F. B.: I have my own studio in my living room, so it’s very handy, and I use Hasselblad X1D II 50C with a 45 mm lens and Profoto B1 as a light source. I use Photoshop and Lightroom for post-production.
L. M.: Let’s talk about the Adobe projects. You have done beautiful and impressive projects for Adobe since 2014, where you started creating the artwork for Adobe Photoshop, followed by creating the corporate identity for Adobe’s Creative Cloud in 2019. How is your connection and journey with Adobe began? Are you also helping Adobe with feedback on software or being involved in the development?

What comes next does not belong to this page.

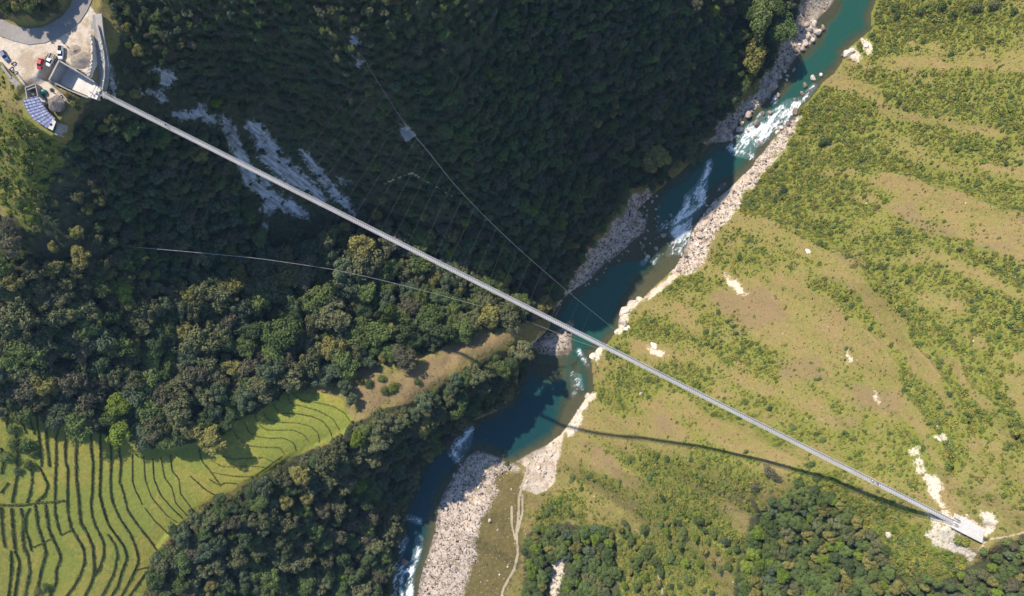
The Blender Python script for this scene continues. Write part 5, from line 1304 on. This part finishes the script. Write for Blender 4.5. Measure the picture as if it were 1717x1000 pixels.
for bi, L_ in enumerate(BANKS):
    pts = np.array(L_, float); seg = np.r_[0, np.cumsum(np.hypot(*np.diff(pts, axis=0).T))]
    m_ = max(6, int(seg[-1] / 2.6)); tt = np.linspace(0, seg[-1], m_)
    pu = np.interp(tt, seg, pts[:, 0]); pv = np.interp(tt, seg, pts[:, 1])
    for _ in range(2): pu[1:-1] = (pu[:-2] + 2 * pu[1:-1] + pu[2:]) / 4; pv[1:-1] = (pv[:-2] + 2 * pv[1:-1] + pv[2:]) / 4
    G = on(pu, pv); d = np.gradient(G[:, :2], axis=0); d /= np.linalg.norm(d, axis=1)[:, None] + 1e-9; nn = np.c_[-d[:, 1], d[:, 0]]
    bi -= 3; steep = bi in (44, 46, 47, 11, 12, 18, 21, 22); nar = 0.6 if (steep or 13 <= bi <= 30) else 1.0
    wv = nar * (0.30 + 0.36 * np.abs(fbm(tt / 9, tt * 0 + bi, 3, bi)) * 2)
    if bi in (5, 36, 37, 32, 34, 2): wv *= 1.35
    hh = (0.35 if nar < 1 else 0.75) * (0.7 + 0.8 * rng.random(m_))
    rings = []
    mb = MB()
    for i in range(m_):
        g_ = G[i]; row = []
        for s_, zf in ((-1.0, -.2), (-.7, .75), (0, 1.0), (.7, .7), (1.0, -.2)):
            q = g_[:2] + nn[i] * s_ * wv[i] * 0.8; row.append((q[0], q[1], float(hgt(q[0], q[1])) * .5 + g_[2] * .5 + zf * hh[i] * .8))
        rings.append(row)
    mb.loft(rings)
    me = mb.build("terrace_bank", M_BANK, mesh_only=True)
    nl = int(seg[-1] * 5); ii = rng.uniform(0, m_ - 1.01, nl); i0 = ii.astype(int); fr = ii - i0
    c_ = G[i0] * (1 - fr)[:, None] + G[i0 + 1] * fr[:, None]; s_ = rng.uniform(-1, 1, nl)
    c_[:, :2] += nn[i0] * (s_ * wv[i0])[:, None]; c_[:, 2] += hh[i0] * rng.uniform(.3, 1.15, nl) * (1 - .5 * np.abs(s_))
    e = rng.normal(size=(nl, 3)); e[:, 2] = np.abs(e[:, 2]) + .3; e /= np.linalg.norm(e, axis=1)[:, None]
    t_ = np.cross(e, rng.normal(size=(nl, 3))); t_ /= np.linalg.norm(t_, axis=1)[:, None]; b_ = np.cross(e, t_); ls = rng.uniform(.12, .34, nl)[:, None] * (0.8 + .3 * nar)
    Vl = np.stack([c_ - t_ * ls, c_ - b_ * ls * .6, c_ + t_ * ls, c_ + b_ * ls * .6], 1).reshape(-1, 3)
    lm_ = np_mesh("w", Vl, np.arange(nl * 4).reshape(-1, 4))
    bm = bmesh.new(); bm.from_mesh(me); n0 = len(bm.faces); bm.from_mesh(lm_); bm.faces.ensure_lookup_table()
    lit = 19 <= bi <= 30  # sun-facing banks take the paler grass: sunlight painted into their colour
    for f in bm.faces[:n0]: f.material_index = 1 if lit else 0
    for f in bm.faces[n0:]: f.material_index = 1 if rng.random() < (.65 if lit else .22) else 0
    bm.to_mesh(me); bm.free(); me.materials.append(M_BANKY)
    tag(link("terrace_bank", me), "weedy earth bank between two rice terraces", "terrace bank", kind="structure")

# ------------------------------------------------------------------ rocks
def rock_mesh(seed, sub=3, mat=None):
    bm = bmesh.new(); bmesh.ops.create_icosphere(bm, subdivisions=sub, radius=1.0)
    g = random.Random(seed); pl = [(Vector((g.gauss(0, 1), g.gauss(0, 1), g.gauss(0, 1))).normalized(), g.uniform(.55, .9)) for _ in range(11)]
    for v_ in bm.verts:
        d = v_.co.normalized(); r_ = 1.0
        for n_, h_ in pl:
            dd = d.dot(n_)
            if dd > 1e-3: r_ = min(r_, h_ / dd)
        q = float(fbm(d.x * 2 + seed, d.y * 2 + d.z * 1.3, 3, seed)) * .22
        v_.co = d * (r_ + q)
        v_.co.z *= .75
    me = bpy.data.meshes.new("boulder"); bm.to_mesh(me); bm.free(); me.materials.append(mat); return me
RK = [rock_mesh(s, 3, M_ROCK) for s in (1, 2, 3)] + [rock_mesh(s, 3, M_ROCKB) for s in (4, 5)] + [rock_mesh(s, 3, M_ROCKW) for s in (6, 7)]
RCOL = ["grey", "grey", "grey", "brown", "brown", "white", "white"]
BL = [(1267,209,7,3),(1279,191,4.2,3),(1288,191,5,4),(1263,232,3,3),(1253,193,7,1),(1212,218,8,0),(1229,211,7.5,1),(1240,218,6.5,2),(1224,231,6.5,0),(1258,188,4,0),(1244,207,4,2),(1236,230,4,1),(1214,310,3,3),(1267,305,5,1),(1200,335,2.6,3),(1204,335,2.6,3),(1379,48,6,3),(1294,146,9,0),(1303,161,5,1),(1330,118,4,0),(1320,128,3.5,2),(1067,376,5,3),(1047,370,4,0),(1057,368,4,1),(1059,389,4,0),(1085,431,5,5),(1080,425,3,3),(1037,438,3,3),(1022,438,2.2,0),(982,479,2.6,0),(987,476,2,1),(1123,362,3.6,0),(1102,364,3,0),(1115,372,3,3),(1169,411,4.2,5),(1176,415,3.6,6),(958,484,2.2,3),(680,940,7.6,3),(679,848,5,3),(677,872,4,3),(657,911,4.5,3),(660,925,3,3),(676,862,3,0),(772,779,2.6,0),(1074,660,3.6,0),(985,686,3.2,0),(1489,897,6.5,6),(968,653,3.5,3),(975,648,3,3),(963,646,2.6,4),(1365,40,6,5),(1358,50,6,6),(1369,55,7,5),(1355,62,6,6),(1362,68,5,5),(1352,42,5,0),(1350,75,5,0),(1345,82,5,1),(1310,112,4,5),(1316,120,4,6),(1300,125,4,5),(1308,130,4,6),(1287,150,4,1),(1318,135,3.4,5),(1290,158,3.6,0),(1280,165,3.4,1),(1420,90,8,5),(1428,86,6,6),(1432,100,5,5),(1412,93,3,3),(1452,78,5,6),(1360,132,6,5),(1375,127,4,6),(1347,145,5,3),(1343,158,4,3),(1332,188,6,3),(1320,208,5,4),(1303,222,5,5),(1310,215,4,6),(1275,243,4,3),(1270,240,4,4),(1240,342,4,5),(1185,345,3,0),(1150,430,4,3),(1146,440,3,0),(1280,200,3,3),(1252,222,3,0)]
OUT = [(1050,522,14,10,0.6),(1060,510,12,8,0.7),(1045,540,9,10,1.2),(1052,550,8,8,0.4),(1037,556,8,6,0.2),(1072,502,9,6,0.5),(995,597,8,7,0.2),(1005,588,9,6,0.6),(1016,583,7,5,0.5),(1098,582,10,6,-0.9),(1110,594,9,5,-1.0),(985,665,8,6,0.9),(972,690,8,5,1.0),(965,708,6,5,0.8),(1357,423,9,5,-.8)]
tries = 0; GP = [(p_, polysd) for p_ in GRAVEL]
while len(BL) < 255 and tries < 6000:
    tries += 1
    gp = GRAVEL[int(rng.choice(6, p=[.03, .29, .31, .26, .11, 0]))]; us = [q[0] for q in gp]; vs = [q[1] for q in gp]
    u, v = rng.uniform(min(us), max(us)), rng.uniform(max(min(vs), 0), min(max(vs), 1000)); r_ = 1.5 + rng.exponential(1.0)
    if inside(gp, u, v) and not any((u - q[0]) ** 2 + (v - q[1]) ** 2 < (q[2] + r_) ** 2 * .8 for q in BL): BL.append((float(u), float(v), float(min(r_, 5)), int(rng.choice([0, 1, 2, 3, 5, 6]))))
bl = name_all([(t[0], t[1], t[2], RCOL[t[3]]) for t in BL], "boulder", ("the big midstream boulder", "the forest's white boulder"))
srcr = {}
for t, lab in zip(BL, bl):
    p = on1(t[0], t[1]); s = t[2] * (HC - p.z) / FPX; p.z = max(p.z, -.4 - s * .1)
    o = link("boulder", RK[t[3]], None, p + Vector((0, 0, s * .28))); o.scale = (s * rng.uniform(.95, 1.2), s * rng.uniform(.8, 1.0), s * rng.uniform(.8, 1.1)); o.rotation_euler = (rng.uniform(-.3, .3), rng.uniform(-.3, .3), rng.uniform(0, 6.28))
    tag(o, lab, "boulder", "river boulders"); srcr.setdefault(t[3], o)
ol = name_all([(t[0], t[1], t[2], "pale jagged") for t in OUT], "rock outcrop", ("the right bank cliff rock",))
for t, lab in zip(OUT, ol):
    p = on1(t[0], t[1]); s = (HC - p.z) / FPX
    o = link("rock_outcrop", RK[5 + (int(t[0]) % 2)], None, p + Vector((0, 0, -.4))); o.scale = (t[2] * s, t[3] * s, t[3] * s * .9); o.rotation_euler = (rng.uniform(-.4, .4), rng.uniform(-.4, .4), t[4])
    tag(o, lab, "rock outcrop", "pale outcrops of the right bank")
# cobbles on the strands and loose stones in white patches
x, y, z, u, v = sample(200000)
gI = grid_interp(m_gravel)(x, y); pI = grid_interp(np.maximum(m_pale, m_scree * .8))(x, y); bI = I_bar(x, y)
gI = gI * (1 - .8 * sstep(.3, .8, bI)) * (0.55 + .45 * (fbm(x / 5, y / 5, 3, 77) > -.08))
dens = np.maximum.reduce([sstep(.06, .8, gI), .18 * sstep(.3, .8, pI), .16 * bI, 0.012 * (I_right(x, y) > .9) * (I_for(x, y) < .3)])
k = (rng.random(len(x)) < dens * .9)
x, y, z = x[k], y[k], z[k]; n = len(x)
scatter("cobbles", np.c_[x, y, z + .05], np.minimum(.10 + rng.exponential(.11, n), .7), rng.choice(5, n, p=[.31, .26, .19, .12, .12]), [srcr[0], srcr[1], srcr[3], srcr[5], srcr[6]], "pale cobbles and loose stones on the river strands", "cobbles")

# ------------------------------------------------------------------ thin haze added to lift the dark shade of the gorge
hz = MB(); hz.box((30, 0, 195), (900, 800, 400))
k = bpy.data.materials.new("shade_lift_haze"); k.use_nodes = True; k.node_tree.nodes.clear()
vo = k.node_tree.nodes.new("ShaderNodeVolumePrincipled"); vo.inputs["Color"].default_value = (0.40, 0.62, 1.0, 1); vo.inputs["Density"].default_value = 0.00005; vo.inputs["Anisotropy"].default_value = 0.0
om = k.node_tree.nodes.new("ShaderNodeOutputMaterial"); k.node_tree.links.new(vo.outputs[0], om.inputs["Volume"])
tag(hz.build("haze", k), "thin blue haze added to lift the gorge shade", "haze", kind="stuff")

F. B.: It has begun with a project in 2014, where they commissioned me with a piece for a large mural about anti-bullying. Later that year, they chose my work as the starting screen of Photoshop. After this, I was selected to be one of the Photoshop 25 under 25 teams, where they chose the most promising 25 Artists under the age of 25. I was one of the beta testers of Photoshop for iPad, and I was fortunate to be in one of their workshops in NYC; it was so fun to see the software before it was published, and we could even work on an iPad which was not released at the time by Apple. I am working for them on a commission basis, sometimes we work together on projects several times in a year, sometimes, we don’t cross each other’s paths for years.
L. M.: In your opinion, and from your enormous experience as an artistic fine art photographer in the field, what place does surrealistic fine art photography have in the contemporary art market? (In auctions, exhibitions, and art fairs).

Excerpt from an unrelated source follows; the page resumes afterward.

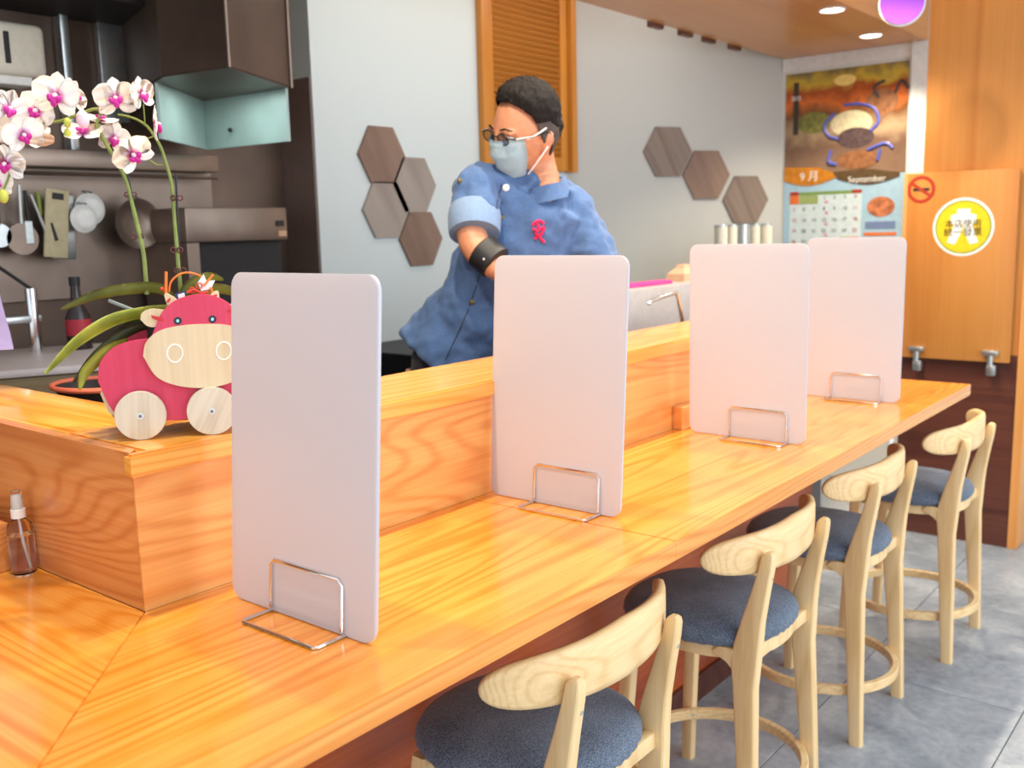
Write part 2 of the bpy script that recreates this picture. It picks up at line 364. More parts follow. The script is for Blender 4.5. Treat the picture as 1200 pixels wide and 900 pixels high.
downlight(4.14, .415, 'round recessed ceiling light nearer the calendar wall')
for i, x in enumerate((2.74, 2.04, 1.34, .64, -.06)):
    l = bpy.data.lights.new('downlight_beam', 'SPOT'); l.energy = 60; l.spot_size = math.radians(125); l.spot_blend = .6; l.shadow_soft_size = .03; l.color = (1, .86, .66)
    o = bpy.data.objects.new('downlight_beam', l); COL.objects.link(o); o.location = (x, .09, 2.62)

# ------------------------------------------------------------------ counter
ct = thing('bar_counter', 'glossy orange-grained wooden bar counter with a raised back ledge', 'counter')
TC = .036
def board(pts, name, mat):
    o = MB().prism(pts, 'Z', ZC-TC, ZC, .0012).build(name, mat, ct, True, ang=50); return o
board([(0, 0), (.72, 0), (.72, -.47), (-.47, -.47)], 'worktop_board', M['counter_x'])
board([(.7207, 0), (2.67, 0), (2.67, -.46), (.7207, -.47)], 'worktop_board', M['counter_x'])
board([(-.0004, .0004), (-.4704, -.4696), (-.4704, 1.7), (-.0004, 1.7)], 'worktop_board', M['counter_y'])
MB().prism([(.0, 0), (2.35, 0), (2.35, .02), (.02, .02)], 'Z', ZC, ZL-.0345).build('riser_board', M['riser_x'], ct)
MB().prism([(.0, .0004), (.0036, .004), (.0, .004)], 'Z', ZC, ZL-.035).build('corner_bead', M['riser_x'], ct)
MB().prism([(.0, .0036), (.0197, .0236), (.0197, 1.7), (.0, 1.7)], 'Z', ZC, ZL-.0008).build('riser_board', M['riser_y'], ct)
MB().prism([(-.010, -.014), (2.36, -.014), (2.36, .225), (.020, .225), (.020, .003), (-.010, .003)], 'Z', ZL-.034, ZL, .004).build('ledge_board', M['ledge_x'], ct, True)
MB().box(.0200, .2, .2254, 1.7, ZL-.03, ZL, .0015).build('ledge_board', M['ledge_y'], ct, True)
MB().box(2.345, 2.365, 0.0, .225, ZC, ZL-.03).build('end_board', M['riser_y'], ct)
MB().box(.0, 2.60, .035, .055, .075, ZC-TC).build('front_panel', M['base'], ct)
MB().box(-.0, 2.60, .022, .055, .0, .078, .002).build('skirting_board', M['brown_panel'], ct)
MB().box(-.02, 0, .035, 1.7, .0, ZC-TC).build('side_panel', M['base'], ct)
MB().box(2.585, 2.605, .056, .204, .0, ZC-TC).build('end_panel', M['brown_panel'], ct)
MB().box(.03, 2.34, .205, .225, .0, ZL-.031).build('back_panel', M['base'], ct)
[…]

F. B.: I think it’s fashionable and trendy to collect surrealist digital artworks both from galleries or in auctions, but it has to be decades to be really valuable like every artwork. It ages like a fine wine; with time, it would worth more. The market likes it as an accessory for a living room, but not something to invest in yet. Film photography is still more valuable than digital artworks, and this has something to do with its form of selling, such as limited editions and copies. Collectors do not like things that can be reproduced; they are more into unique artworks made 50-70 years ago.
L. M.: Are you managing the printing of your art? Do you have a special requirement? Technics? Paper?
F. B.: I am partly managing the printing of my art, and I have a certified printing team at Giclée Factory. I prefer matte photo paper from both Hahnemühle and Tecco Paper. For authenticating, I use a dry stamp, hand signature, and certificate of authenticity.
L. M.: Besides having your images used by Adobe, do you do commercial campaigns?
F. B.: I like to make commercial artworks. I just don’t like revisions and being told what to do, so I collab only with companies who give me the freedom to execute what they had in mind and endorse connections built on trust. For me, the quality of both the workflow and the artwork is more important than the price they pay for it. I rather do a job where I feel inspired than something where I am just the right hand of the employer. For that, companies can use a DTP artist.
L. M.: On the upcoming event of XIII Florence Biennale, which will be held from 23 to 31 October 2021 at Fortezza da Basso in Florence, Italy, under the high patronage of the European Parliament, Your art will be presented in a mass media campaign along with billboards in all over the city. How does this respectable enormous exposure make you feel?
F. B.: I do not think that I received such high recognition in many years, so I am incredibly happy and thankful. I just cannot wait to see and experience this. The latest years were very hard, and I didn’t think that life would start over in such a short period of time, so I was flattered when I received the news of the result of this competition.
L. M.: What’s the future hold? Are there any new ideas and projects?
F. B.: I have many ideas and projects; it just extremely hard to keep up with my mind. Post-production, as I mentioned, can take up to many days, and I’m very impatient during this process because I’m always forward ten steps than my hands can operate.
L. M.: What advice will you give to young photographers trying to succeed in the field?
F. B.: I would share my favorite quote from Picasso: “The meaning of life is to find your gift. The purpose of life is to give it away.”